Lorsqu’ils sont à court
d’argent, les États empruntent ou taxent
Protégés
par la célèbre maxime « les États ne peuvent
pas faire faillite », les gouvernements ont emprunté
à tour de bras pour couvrir leurs déficits structurels. Une
famille ou une entreprise engagée dans une telle spirale aurait
tôt fait de voir les banques fermer le robinet. Mais en forçant
par voie légale banques et fonds de pension à investir une part
de leurs avoirs dans des obligations « sûres » -
leurs emprunts – les États ont pu continuer beaucoup plus
longtemps à jouer ce jeu dangereux. Aujourd’hui, on ne parle
toujours pas de faillite. Mais on n’hésite plus à parler
de défaut de paiement : les États pourraient refuser de
payer leurs dettes à l’échéance prévue.
La voie de
l’emprunt se referme.

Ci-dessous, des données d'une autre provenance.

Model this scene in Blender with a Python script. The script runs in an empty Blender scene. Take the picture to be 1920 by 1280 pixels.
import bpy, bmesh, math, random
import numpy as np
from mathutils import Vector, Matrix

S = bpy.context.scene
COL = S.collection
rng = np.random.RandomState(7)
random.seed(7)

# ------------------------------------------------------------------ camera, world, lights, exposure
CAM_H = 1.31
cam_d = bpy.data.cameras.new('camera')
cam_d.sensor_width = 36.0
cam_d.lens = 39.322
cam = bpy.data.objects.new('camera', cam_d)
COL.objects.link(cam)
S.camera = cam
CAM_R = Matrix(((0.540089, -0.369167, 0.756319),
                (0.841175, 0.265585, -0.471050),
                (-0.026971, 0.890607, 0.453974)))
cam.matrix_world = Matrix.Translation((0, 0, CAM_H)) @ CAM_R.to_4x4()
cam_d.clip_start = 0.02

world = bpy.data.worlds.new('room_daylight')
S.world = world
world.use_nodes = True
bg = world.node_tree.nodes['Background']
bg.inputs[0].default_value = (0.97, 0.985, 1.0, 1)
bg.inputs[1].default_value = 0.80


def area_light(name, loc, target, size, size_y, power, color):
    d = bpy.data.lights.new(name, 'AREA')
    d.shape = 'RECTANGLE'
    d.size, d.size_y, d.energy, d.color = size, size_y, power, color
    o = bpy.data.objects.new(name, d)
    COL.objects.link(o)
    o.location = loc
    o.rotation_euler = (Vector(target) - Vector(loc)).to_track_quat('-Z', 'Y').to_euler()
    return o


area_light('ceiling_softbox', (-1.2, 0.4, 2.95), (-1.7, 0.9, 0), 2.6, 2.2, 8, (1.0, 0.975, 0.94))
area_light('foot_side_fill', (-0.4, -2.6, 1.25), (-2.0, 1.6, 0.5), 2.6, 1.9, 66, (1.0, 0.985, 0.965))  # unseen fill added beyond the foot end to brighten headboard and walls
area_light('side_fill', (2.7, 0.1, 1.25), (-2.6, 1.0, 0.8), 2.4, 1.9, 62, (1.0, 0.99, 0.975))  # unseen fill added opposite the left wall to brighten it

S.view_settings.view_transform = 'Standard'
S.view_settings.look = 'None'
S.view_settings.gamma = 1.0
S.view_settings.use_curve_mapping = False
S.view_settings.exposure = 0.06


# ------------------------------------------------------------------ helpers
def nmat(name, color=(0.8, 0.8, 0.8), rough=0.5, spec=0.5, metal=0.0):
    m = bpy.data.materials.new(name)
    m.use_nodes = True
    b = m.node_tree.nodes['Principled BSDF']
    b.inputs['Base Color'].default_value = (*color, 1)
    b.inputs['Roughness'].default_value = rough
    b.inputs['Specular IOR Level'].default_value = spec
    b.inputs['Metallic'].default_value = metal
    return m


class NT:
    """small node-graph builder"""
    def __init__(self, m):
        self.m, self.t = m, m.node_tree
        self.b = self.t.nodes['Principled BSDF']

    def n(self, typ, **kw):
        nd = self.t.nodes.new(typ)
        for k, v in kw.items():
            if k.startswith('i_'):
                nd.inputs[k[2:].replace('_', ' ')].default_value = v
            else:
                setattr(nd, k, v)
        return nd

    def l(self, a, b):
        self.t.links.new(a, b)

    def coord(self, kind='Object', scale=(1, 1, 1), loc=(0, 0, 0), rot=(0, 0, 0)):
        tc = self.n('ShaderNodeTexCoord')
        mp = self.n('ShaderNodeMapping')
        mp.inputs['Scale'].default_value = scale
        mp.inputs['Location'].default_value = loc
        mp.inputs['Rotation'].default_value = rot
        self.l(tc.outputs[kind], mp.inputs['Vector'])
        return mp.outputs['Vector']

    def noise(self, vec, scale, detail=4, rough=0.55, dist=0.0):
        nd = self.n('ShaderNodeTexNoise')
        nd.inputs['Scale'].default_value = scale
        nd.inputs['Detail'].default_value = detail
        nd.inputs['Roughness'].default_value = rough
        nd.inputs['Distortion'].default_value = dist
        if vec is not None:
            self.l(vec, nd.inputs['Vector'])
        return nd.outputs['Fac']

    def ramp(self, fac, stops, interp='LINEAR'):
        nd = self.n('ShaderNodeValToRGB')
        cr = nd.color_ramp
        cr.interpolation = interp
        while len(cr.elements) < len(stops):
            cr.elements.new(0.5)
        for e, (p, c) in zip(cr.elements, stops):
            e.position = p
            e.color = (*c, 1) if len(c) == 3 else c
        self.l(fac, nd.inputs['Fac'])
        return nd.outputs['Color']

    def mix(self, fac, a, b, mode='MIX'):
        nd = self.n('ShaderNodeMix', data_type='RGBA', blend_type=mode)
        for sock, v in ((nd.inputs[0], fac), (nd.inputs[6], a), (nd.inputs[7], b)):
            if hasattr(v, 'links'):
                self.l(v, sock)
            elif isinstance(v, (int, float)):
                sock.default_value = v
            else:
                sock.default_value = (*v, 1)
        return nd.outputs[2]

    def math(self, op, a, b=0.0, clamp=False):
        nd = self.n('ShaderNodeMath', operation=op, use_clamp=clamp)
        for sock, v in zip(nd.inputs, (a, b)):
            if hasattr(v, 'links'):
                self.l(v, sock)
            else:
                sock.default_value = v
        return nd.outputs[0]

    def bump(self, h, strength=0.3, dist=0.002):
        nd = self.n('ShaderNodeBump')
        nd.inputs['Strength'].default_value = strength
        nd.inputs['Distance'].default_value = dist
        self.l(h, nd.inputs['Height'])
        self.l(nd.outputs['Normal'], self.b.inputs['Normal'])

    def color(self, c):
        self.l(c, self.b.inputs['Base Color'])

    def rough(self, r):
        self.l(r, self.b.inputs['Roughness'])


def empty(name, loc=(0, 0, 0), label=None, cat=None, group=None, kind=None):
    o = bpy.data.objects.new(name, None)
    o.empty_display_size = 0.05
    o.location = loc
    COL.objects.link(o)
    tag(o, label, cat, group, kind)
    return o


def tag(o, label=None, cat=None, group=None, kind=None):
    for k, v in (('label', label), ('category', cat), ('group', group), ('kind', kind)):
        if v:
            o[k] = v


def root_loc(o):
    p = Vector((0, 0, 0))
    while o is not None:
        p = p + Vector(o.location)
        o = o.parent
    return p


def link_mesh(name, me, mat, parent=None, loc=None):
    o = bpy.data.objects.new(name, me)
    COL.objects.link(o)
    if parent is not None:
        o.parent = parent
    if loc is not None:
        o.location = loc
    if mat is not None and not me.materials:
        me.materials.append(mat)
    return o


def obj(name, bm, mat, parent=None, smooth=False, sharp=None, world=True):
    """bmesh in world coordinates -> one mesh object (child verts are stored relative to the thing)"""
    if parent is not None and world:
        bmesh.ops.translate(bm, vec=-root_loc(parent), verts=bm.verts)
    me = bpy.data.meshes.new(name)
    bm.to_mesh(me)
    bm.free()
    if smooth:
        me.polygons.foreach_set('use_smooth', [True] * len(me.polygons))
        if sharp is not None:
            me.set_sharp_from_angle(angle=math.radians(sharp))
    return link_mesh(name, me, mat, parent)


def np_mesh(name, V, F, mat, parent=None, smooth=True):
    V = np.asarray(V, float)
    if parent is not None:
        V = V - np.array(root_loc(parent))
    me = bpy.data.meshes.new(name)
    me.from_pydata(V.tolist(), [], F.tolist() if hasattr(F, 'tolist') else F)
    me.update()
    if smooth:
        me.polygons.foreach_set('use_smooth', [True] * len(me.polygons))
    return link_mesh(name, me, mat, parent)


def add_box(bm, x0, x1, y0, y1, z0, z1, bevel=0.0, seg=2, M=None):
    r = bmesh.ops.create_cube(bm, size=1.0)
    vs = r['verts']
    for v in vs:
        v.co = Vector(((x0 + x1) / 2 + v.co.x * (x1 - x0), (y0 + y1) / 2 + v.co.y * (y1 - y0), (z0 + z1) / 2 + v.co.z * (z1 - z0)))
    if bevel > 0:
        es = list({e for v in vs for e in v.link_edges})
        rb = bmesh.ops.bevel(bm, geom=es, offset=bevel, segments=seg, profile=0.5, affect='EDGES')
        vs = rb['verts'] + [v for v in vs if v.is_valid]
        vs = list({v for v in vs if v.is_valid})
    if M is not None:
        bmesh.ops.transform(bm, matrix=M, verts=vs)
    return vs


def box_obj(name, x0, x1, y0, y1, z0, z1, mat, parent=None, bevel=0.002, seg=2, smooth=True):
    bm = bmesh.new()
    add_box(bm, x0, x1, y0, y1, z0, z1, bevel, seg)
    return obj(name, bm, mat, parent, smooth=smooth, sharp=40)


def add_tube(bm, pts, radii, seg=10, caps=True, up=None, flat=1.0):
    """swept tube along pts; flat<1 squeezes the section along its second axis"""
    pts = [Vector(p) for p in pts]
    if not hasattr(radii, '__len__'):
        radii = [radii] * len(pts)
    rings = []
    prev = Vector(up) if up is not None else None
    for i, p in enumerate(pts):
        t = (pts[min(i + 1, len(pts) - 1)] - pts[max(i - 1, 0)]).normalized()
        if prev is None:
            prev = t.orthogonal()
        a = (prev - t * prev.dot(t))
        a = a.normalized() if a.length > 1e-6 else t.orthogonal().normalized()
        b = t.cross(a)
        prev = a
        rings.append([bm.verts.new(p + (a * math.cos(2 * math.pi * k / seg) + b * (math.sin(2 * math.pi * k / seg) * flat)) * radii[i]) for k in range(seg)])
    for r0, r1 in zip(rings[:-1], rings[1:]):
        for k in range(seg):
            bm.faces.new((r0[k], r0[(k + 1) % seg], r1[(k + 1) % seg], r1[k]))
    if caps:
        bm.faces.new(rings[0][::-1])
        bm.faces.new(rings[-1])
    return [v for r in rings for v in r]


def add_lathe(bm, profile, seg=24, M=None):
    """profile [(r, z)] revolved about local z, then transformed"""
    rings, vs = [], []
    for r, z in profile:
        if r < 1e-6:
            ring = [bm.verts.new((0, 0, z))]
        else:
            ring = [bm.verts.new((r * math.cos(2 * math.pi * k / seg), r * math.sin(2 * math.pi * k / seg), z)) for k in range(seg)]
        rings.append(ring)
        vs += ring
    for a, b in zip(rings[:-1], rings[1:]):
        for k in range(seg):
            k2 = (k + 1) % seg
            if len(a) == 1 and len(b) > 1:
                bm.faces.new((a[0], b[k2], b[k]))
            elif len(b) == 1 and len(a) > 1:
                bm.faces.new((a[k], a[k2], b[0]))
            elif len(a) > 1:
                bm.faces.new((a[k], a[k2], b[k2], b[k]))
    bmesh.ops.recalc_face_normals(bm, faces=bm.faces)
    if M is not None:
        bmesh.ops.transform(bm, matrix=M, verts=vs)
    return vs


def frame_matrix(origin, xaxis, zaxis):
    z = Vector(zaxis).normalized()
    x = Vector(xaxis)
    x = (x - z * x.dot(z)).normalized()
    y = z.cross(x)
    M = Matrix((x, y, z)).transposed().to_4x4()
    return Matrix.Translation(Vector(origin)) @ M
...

Resterait donc celle des impôts.
Malheureusement, la plupart des économies développées
ont trop tiré sur la corde depuis la moitié du siècle
dernier. Pour la plupart d’entre elles, les dépenses de
l’État avoisinent les 50% du PIB. Monter au-delà est aujourd’hui
politiquement irréalisable, ou presque. Les deux instruments favoris
des gouvernements pour combler leurs déficits structurels sont
désormais inutilisables. Reste le troisième.
Lorsqu’ils ne peuvent ni
emprunter, ni taxer, les États créent de l’inflation
Tous les
débiteurs d’un crédit hypothécaire le
savent : l’inflation est l’amie des emprunteurs, car les
remboursements à effectuer sont déterminés en termes
nominaux. Si je rembourse 1000€ à chaque échéance
de mon prêt, mais que la valeur de l’euro (ce que je peux acheter
avec un euro) s’érode au fil du temps, la valeur de chaque
remboursement diminue en termes réels.
Ni les
entreprises, ni les ménages, ne peuvent créer de
l’inflation. Ils se contentent de la subir. Mais les États, eux,
le peuvent très facilement : en injectant de la monnaie dans
l’économie, ce qu’on appelait dans le temps
« faire fonctionner la planche à billets ».
Aujourd’hui, évidemment, on n’imprime plus. Il suffit
simplement que les banques centrales relâchent les critères de
réserve des banques, ou bien acceptent des emprunts
d’État pourris en garantie de nouveaux prêts, et hop, les
banques créent de la monnaie en octroyant de nouveaux emprunts aux
entreprises et aux particuliers, voire aux États eux-mêmes.
Aujourd’hui,
ce risque d’inflation est bien réel, bien que le « scénario
japonais » - une forte création de monnaie sans inflation
au cœur d’une économie totalement déprimée
– reste possible. L’évolution actuelle du prix de l’or
et de l’argent indique en tout cas que les investisseurs nourrissent
aujourd’hui de sérieuses craintes. L’or est en effet
l’ultime refuge des épargnants. S’il
s’échange aujourd’hui contre plus de devises, ce
n’est pas parce que sa valeur augmente. C’est parce que la valeur
de la plupart des monnaies fiduciaires ne cesse de s’effriter.